> **DATA SHOWN**:
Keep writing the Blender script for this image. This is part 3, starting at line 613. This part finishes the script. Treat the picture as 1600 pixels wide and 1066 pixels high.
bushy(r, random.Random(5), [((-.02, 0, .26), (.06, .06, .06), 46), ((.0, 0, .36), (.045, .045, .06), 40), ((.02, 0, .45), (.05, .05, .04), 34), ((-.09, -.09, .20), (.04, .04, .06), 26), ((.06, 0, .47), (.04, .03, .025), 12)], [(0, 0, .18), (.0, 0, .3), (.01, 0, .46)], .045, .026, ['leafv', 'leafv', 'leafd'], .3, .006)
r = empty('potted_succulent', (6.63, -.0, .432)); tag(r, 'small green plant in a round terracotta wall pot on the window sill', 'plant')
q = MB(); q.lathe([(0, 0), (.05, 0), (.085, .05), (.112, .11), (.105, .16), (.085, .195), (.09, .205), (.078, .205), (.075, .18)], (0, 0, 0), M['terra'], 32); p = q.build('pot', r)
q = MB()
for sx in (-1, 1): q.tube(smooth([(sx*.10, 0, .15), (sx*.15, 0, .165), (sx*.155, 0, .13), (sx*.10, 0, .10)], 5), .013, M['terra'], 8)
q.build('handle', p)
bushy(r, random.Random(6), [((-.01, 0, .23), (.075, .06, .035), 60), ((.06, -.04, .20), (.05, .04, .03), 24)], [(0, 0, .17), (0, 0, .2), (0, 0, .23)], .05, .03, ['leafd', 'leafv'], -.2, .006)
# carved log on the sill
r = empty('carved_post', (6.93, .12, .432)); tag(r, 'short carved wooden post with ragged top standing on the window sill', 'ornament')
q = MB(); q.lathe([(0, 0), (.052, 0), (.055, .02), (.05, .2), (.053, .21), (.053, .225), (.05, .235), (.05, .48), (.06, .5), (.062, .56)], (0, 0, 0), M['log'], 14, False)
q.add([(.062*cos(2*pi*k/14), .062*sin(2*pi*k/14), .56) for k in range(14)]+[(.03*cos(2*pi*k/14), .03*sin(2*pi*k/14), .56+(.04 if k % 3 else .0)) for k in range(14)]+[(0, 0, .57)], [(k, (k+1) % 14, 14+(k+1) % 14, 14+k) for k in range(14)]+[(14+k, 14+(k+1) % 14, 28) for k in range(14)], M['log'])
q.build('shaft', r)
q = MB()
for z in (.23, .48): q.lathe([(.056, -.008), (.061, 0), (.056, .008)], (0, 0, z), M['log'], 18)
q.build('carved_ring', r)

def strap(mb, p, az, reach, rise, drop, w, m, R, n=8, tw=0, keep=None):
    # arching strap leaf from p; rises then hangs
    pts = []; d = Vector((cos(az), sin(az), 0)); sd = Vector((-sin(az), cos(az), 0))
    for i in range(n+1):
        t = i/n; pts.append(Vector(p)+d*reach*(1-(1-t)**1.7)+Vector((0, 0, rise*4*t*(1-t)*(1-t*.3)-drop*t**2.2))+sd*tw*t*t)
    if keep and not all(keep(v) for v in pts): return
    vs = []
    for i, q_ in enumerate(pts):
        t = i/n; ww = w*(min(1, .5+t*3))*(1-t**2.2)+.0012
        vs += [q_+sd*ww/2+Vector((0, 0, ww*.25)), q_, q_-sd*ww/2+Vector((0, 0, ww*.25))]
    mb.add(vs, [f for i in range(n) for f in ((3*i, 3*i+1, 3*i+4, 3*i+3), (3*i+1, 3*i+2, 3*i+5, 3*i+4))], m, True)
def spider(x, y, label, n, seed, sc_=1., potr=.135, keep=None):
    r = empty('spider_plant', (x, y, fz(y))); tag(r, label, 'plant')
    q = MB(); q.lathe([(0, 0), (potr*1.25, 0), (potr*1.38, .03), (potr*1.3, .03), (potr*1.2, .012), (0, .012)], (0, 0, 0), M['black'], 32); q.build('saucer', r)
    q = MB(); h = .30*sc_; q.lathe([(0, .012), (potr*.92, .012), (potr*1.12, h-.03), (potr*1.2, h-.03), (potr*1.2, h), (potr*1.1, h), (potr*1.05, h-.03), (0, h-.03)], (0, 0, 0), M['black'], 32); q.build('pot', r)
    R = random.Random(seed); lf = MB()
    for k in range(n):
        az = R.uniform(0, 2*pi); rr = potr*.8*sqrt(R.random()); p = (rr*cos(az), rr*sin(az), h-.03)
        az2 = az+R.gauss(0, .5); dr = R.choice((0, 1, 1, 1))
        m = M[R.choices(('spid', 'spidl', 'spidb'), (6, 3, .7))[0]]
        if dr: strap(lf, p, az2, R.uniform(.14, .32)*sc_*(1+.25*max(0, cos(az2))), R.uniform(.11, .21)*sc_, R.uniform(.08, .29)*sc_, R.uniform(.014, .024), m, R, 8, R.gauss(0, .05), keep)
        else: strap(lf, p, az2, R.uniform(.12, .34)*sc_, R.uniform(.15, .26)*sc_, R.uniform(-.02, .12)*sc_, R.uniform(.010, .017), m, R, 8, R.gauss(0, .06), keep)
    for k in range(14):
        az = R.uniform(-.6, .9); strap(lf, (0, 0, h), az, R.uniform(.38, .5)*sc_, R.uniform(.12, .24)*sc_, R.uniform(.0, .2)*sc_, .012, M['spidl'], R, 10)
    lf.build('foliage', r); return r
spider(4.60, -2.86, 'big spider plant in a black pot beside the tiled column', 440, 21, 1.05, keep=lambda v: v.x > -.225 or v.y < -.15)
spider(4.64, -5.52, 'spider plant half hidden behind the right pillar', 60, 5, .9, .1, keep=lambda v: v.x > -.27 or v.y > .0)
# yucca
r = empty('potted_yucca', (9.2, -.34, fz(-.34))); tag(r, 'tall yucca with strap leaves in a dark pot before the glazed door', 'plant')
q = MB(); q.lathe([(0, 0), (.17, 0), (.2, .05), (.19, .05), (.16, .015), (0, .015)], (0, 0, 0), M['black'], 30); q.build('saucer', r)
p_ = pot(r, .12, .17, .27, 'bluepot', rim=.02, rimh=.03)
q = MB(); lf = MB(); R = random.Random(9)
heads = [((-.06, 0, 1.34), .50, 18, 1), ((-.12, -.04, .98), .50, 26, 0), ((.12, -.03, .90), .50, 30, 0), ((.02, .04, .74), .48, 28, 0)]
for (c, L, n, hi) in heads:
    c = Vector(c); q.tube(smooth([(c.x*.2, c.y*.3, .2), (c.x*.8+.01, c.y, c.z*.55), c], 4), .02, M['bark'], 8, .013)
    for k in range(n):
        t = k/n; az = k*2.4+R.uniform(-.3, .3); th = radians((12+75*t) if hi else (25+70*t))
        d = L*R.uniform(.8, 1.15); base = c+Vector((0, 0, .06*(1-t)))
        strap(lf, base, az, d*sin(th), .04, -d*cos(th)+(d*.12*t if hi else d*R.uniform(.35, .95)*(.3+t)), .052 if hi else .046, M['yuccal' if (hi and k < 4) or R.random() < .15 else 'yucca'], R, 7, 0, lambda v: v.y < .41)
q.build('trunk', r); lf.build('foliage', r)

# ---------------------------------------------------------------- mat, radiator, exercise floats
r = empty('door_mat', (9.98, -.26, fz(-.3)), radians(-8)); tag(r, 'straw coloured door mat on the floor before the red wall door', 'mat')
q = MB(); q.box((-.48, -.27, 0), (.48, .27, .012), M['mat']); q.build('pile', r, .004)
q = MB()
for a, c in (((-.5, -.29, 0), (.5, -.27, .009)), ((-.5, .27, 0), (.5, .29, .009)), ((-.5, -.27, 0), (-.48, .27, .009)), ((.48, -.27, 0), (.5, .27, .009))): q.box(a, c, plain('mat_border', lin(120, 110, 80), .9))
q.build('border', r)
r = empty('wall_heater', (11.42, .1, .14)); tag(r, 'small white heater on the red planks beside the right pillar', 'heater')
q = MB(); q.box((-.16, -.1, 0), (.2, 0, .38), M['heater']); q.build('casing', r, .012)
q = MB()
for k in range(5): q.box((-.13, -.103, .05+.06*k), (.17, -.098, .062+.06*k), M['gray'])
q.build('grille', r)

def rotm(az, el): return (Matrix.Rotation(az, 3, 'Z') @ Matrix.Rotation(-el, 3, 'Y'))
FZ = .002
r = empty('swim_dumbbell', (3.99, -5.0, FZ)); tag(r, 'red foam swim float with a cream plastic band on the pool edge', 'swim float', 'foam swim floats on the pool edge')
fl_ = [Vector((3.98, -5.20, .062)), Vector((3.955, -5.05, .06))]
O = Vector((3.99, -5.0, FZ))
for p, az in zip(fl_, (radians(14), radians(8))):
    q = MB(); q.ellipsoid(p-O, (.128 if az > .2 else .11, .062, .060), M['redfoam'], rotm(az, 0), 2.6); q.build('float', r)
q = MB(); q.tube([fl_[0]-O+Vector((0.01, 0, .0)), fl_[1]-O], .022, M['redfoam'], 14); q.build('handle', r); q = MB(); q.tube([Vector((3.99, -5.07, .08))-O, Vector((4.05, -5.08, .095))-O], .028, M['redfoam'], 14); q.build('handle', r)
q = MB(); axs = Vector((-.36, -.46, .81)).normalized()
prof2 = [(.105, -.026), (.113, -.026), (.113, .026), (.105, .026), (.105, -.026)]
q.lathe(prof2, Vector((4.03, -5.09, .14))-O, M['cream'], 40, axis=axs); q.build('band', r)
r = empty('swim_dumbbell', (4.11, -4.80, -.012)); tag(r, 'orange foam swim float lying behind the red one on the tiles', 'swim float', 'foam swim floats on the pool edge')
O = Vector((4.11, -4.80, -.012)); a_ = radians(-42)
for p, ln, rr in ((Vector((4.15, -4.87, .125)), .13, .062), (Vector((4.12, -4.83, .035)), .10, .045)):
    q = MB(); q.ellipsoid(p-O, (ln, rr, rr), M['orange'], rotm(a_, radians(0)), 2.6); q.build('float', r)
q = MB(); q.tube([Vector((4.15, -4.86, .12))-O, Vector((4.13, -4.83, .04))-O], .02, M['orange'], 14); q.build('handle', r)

> **EXERCISE TASK**: Write out exactly the lines from the start of the material through the line with "q.build('carved_ring', r)". No other output is expected.

> **WORKED SOLUTION**:
Keep writing the Blender script for this image. This is part 3, starting at line 613. This part finishes the script. Treat the picture as 1600 pixels wide and 1066 pixels high.
bushy(r, random.Random(5), [((-.02, 0, .26), (.06, .06, .06), 46), ((.0, 0, .36), (.045, .045, .06), 40), ((.02, 0, .45), (.05, .05, .04), 34), ((-.09, -.09, .20), (.04, .04, .06), 26), ((.06, 0, .47), (.04, .03, .025), 12)], [(0, 0, .18), (.0, 0, .3), (.01, 0, .46)], .045, .026, ['leafv', 'leafv', 'leafd'], .3, .006)
r = empty('potted_succulent', (6.63, -.0, .432)); tag(r, 'small green plant in a round terracotta wall pot on the window sill', 'plant')
q = MB(); q.lathe([(0, 0), (.05, 0), (.085, .05), (.112, .11), (.105, .16), (.085, .195), (.09, .205), (.078, .205), (.075, .18)], (0, 0, 0), M['terra'], 32); p = q.build('pot', r)
q = MB()
for sx in (-1, 1): q.tube(smooth([(sx*.10, 0, .15), (sx*.15, 0, .165), (sx*.155, 0, .13), (sx*.10, 0, .10)], 5), .013, M['terra'], 8)
q.build('handle', p)
bushy(r, random.Random(6), [((-.01, 0, .23), (.075, .06, .035), 60), ((.06, -.04, .20), (.05, .04, .03), 24)], [(0, 0, .17), (0, 0, .2), (0, 0, .23)], .05, .03, ['leafd', 'leafv'], -.2, .006)
# carved log on the sill
r = empty('carved_post', (6.93, .12, .432)); tag(r, 'short carved wooden post with ragged top standing on the window sill', 'ornament')
q = MB(); q.lathe([(0, 0), (.052, 0), (.055, .02), (.05, .2), (.053, .21), (.053, .225), (.05, .235), (.05, .48), (.06, .5), (.062, .56)], (0, 0, 0), M['log'], 14, False)
q.add([(.062*cos(2*pi*k/14), .062*sin(2*pi*k/14), .56) for k in range(14)]+[(.03*cos(2*pi*k/14), .03*sin(2*pi*k/14), .56+(.04 if k % 3 else .0)) for k in range(14)]+[(0, 0, .57)], [(k, (k+1) % 14, 14+(k+1) % 14, 14+k) for k in range(14)]+[(14+k, 14+(k+1) % 14, 28) for k in range(14)], M['log'])
q.build('shaft', r)
q = MB()
for z in (.23, .48): q.lathe([(.056, -.008), (.061, 0), (.056, .008)], (0, 0, z), M['log'], 18)
q.build('carved_ring', r)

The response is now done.